Here it is. Please tell me what you think.
I see potential in this, so I'll try pointing out grammatical stuff and the like in a line by line. Please standby.
SCP-x are to be contained in a standard humanoid containment chamber.
Even though you're referring to a group of humanoids, it sounds weird to use "are", so refer to them as one. That means no "SCP-XXXX are" and such.
By the way, are they kept in individual chambers? Might want to say that.
They are to be fed twice daily.
This sounds a bit abrupt. Maybe something like "Each instance of SCP-XXXX is to be fed standard rations daily."
Standard Site security measures for humanoids with telepathic communication are to be taken at all times.
I'm unsure about this. Maybe look at other telepathic SCPs and see how they're contained?
Personnel must read sheet SCP-XXXX-A-Laogmian, which contains SCP-XXXX's partially translated language.
Or we could try and teach them English, if they aren't hostile. Maybe have only a few people learn the language for interviewing?
Small comfort items, such as culinary mushrooms and cheese, may be given if good behaviour is maintained.
I wouldn't call then comfort items, unless they like to snuggle with mushrooms and cheese.
They vaguely resemble human infants with striped clothes of varying appearance covering their entire bodies except for their faces, although testing has revealed these clothes are actually part of their bodies.
This sentence is a bit messy. Try making it into two separate sentences.
They possess a varying number of tentacle-like appendages coming out of their heads.
That part about "coming out of the head" isn't good tone.
They possess the same physiological needs as human beings
I wouldn't use the word "possess". I would mash this sentence with the previous one, saying though they have tentacle things they still act like normal humans.
SCP-x are capable of telephatic communication and changing their body structure to generate new limbs and swallow objects that should not fit inside them
It's a run-off sentence, make this two sentences and elaborate a bit on both.
SCP-x-1 are the musical instruments used by instances of SCP-x.
They aren't exactly instruments, just describe what exactly they are.
They seem to possess a rudimentary intelligence and refuse to used by anyone other than instances of SCP-x.
How exactly are they utilized? And your missing a word in this sentence.
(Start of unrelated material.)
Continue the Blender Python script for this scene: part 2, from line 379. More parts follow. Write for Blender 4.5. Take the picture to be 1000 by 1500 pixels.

Come see wondrous critters that are ACROBATS and MUSICIANS at THE SAME TIME
I wouldn't say this. Why not point out their living musical instruments, and their "Death defying stunts" and "Spectacular musical talent"?
After falling, they seem to break their bones and then snap them back into place without making a sound.
The tone here could use some work.
which fly into the audience's faces while on fire.
Where'd the fire come from?
SCP-XXXX-17: It is our tradition to have a competition with visitors. But this time, they wanted not metal or harrzagumluboks, they wanted me and the others you have here. It was best out of three, like usual. First, music. We won, of course. Then came the dances, and Fular brought these tall guys made of wood with strings on them, and they won. On the last challenge, there was cooking, and by the Great Striped Ones Above, their food was wonderful. I'm… I'm sorry, I shouldn't talk well about them. I know they cheated some way! It was the only way!
This whole line of speech doesn't sound like the SCP that was previously talking, it sounds like a normal person.
Agent ██████: I am very sorry, but that is not what we do.
An agent wouldn't say this. It could agitate the SCP; we would give false reassurance instead.
Overall: I know English isn't your native language, and I can kind of tell in your writing. However, it certainly isn't bad, just sentences and stuff. I think the concept is cool, and the way you did it was good. Just seek more critique in chat maybe, to pick out the errors I missed, and this may do well.
Thank you very much for your line by line critique, Accelerando.